Presiden Joko Widodo (Jokowi) mengungkapkan bahwa Indonesia membutuhkan US$ 1 triliun (Rp 15 ribu triliun dengan asumsi kurs Rp 15 ribu/US$) untuk mencapai net zero emission pada tahun 2060. Untuk mencapai target tersebut, Jokowi menyatakan bahwa Indonesia membutuhkan dukungan pendanaan dari negara-negara maju. Pernyataan ini disampaikan oleh Jokowi dalam World Climate Action Summit COP28 sesi National Statement di Dubai, UEA, pada Jumat (1/12/2023).

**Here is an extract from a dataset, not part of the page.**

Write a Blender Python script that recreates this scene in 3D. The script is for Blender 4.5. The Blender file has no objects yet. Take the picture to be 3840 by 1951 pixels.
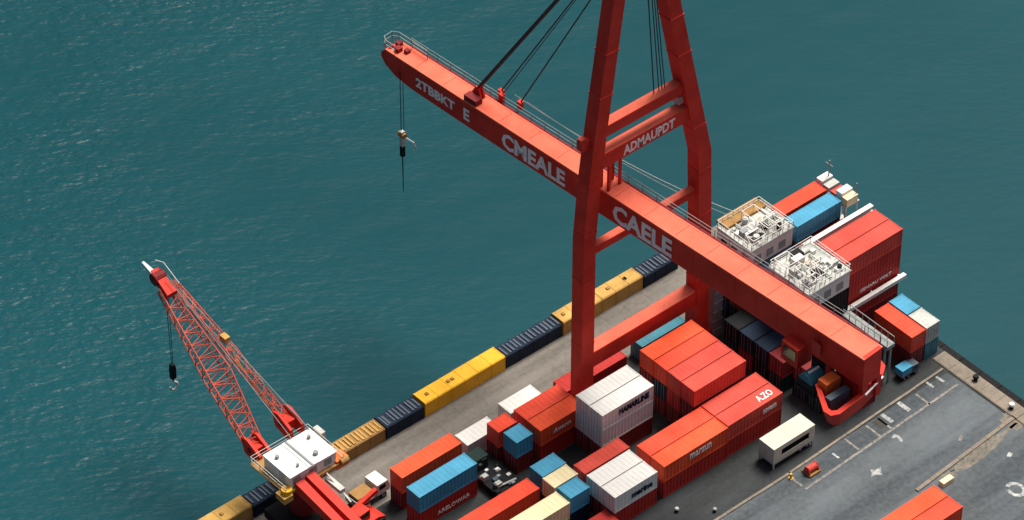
import bpy, bmesh, math, random
import numpy as np
from mathutils import Vector, Matrix
random.seed(7)
R = math.radians
scn = bpy.context.scene
col = scn.collection

# ------------------------------------------------------------------ camera, sky, sun, exposure
PITCH, YAW, DIST = R(41.4), R(49.2), 465.0
FWD = Vector((math.cos(YAW) * math.cos(PITCH), math.sin(YAW) * math.cos(PITCH), -math.sin(PITCH)))
cam_d = bpy.data.cameras.new('camera'); cam = bpy.data.objects.new('camera', cam_d); col.objects.link(cam)
cam_d.sensor_width = 36; cam_d.lens = 36 * 4000 / 1024
cam_d.clip_start = 5; cam_d.clip_end = 9000
cam.location = -FWD * DIST
cam.rotation_euler = FWD.to_track_quat('-Z', 'Y').to_euler()
scn.camera = cam

SUN_EL, SUN_AZ = R(64), R(14)        # azimuth measured from +X towards +Y
SUN_DIR = Vector((math.cos(SUN_EL) * math.cos(SUN_AZ), math.cos(SUN_EL) * math.sin(SUN_AZ), math.sin(SUN_EL)))
world = bpy.data.worlds.new('World'); scn.world = world; world.use_nodes = True
wn = world.node_tree; wn.nodes.clear()
sky = wn.nodes.new('ShaderNodeTexSky'); sky.sky_type = 'NISHITA'; sky.sun_disc = False
sky.sun_elevation = SUN_EL; sky.sun_rotation = math.pi / 2 - SUN_AZ
sky.air_density = 0.5; sky.dust_density = 7.0; sky.ozone_density = 1.0
bg = wn.nodes.new('ShaderNodeBackground'); bg.inputs[1].default_value = 0.064
wo = wn.nodes.new('ShaderNodeOutputWorld')
wn.links.new(sky.outputs[0], bg.inputs[0]); wn.links.new(bg.outputs[0], wo.inputs[0])
sd = bpy.data.lights.new('sun', 'SUN'); sd.energy = 3.4; sd.angle = R(24); sd.color = (1.0, 0.935, 0.84)
so = bpy.data.objects.new('sun', sd); col.objects.link(so)
so.rotation_euler = SUN_DIR.to_track_quat('Z', 'Y').to_euler(); so.location = (0, 0, 200)
scn.view_settings.view_transform = 'Standard'; scn.view_settings.look = 'None'
scn.view_settings.exposure = 0.50; scn.view_settings.gamma = 1.0
scn.view_settings.use_curve_mapping = False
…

Jokowi menyatakan bahwa upaya tersebut membutuhkan pembiayaan besar dan bahwa negara-negara berkembang tidak mampu melakukan hal tersebut sendiri. Oleh karena itu, Indonesia mengundang kolaborasi dari mitra bilateral, investasi swasta, dan dukungan dari negara-negara sahabat. Saat ini, Indonesia telah memiliki platform pembiayaan inovatif yang kredibel, seperti bursa karbon, mekanisme transisi energi, sukuk dan obligasi hijau, serta dana lingkungan hidup.
Presiden Jokowi juga berpesan kepada bank pembangunan dunia seperti National Development Bank (NDB) untuk meningkatkan kapasitas pendanaan transisi energi dengan bunga rendah. Hal ini bertujuan agar target Paris Agreement dan Net Zero Emission bisa tercapai.
Selain itu, Jokowi menegaskan bahwa Indonesia akan bekerja keras untuk mencapai net zero emission pada tahun 2060 atau bahkan lebih awal, sambil menikmati pertumbuhan ekonomi yang tinggi dan menurunkan ketimpangan. Ia juga meyakini bahwa banyak negara berkembang memiliki posisi yang sama dengan Indonesia dan bahwa agenda ini memerlukan kerja sama kolaboratif dan inklusif untuk menghasilkan aksi nyata.
Keberhasilan Indonesia dalam mencapai penurunan emisi karbon antara tahun 2020 – 2022 sebesar 42% di atas perencanaan business as usual tahun 2015. Selain itu, Indonesia juga terus memperluas lahan hutan mangrove dan merehabilitasi hutan. Jokowi juga menyinggung keberhasilan dalam pembangunan Pembangkit Listrik Tenaga Surya di Cirata, Jawa Barat dengan kapasitas 192 MW yang merupakan hasil kerja sama dengan UEA.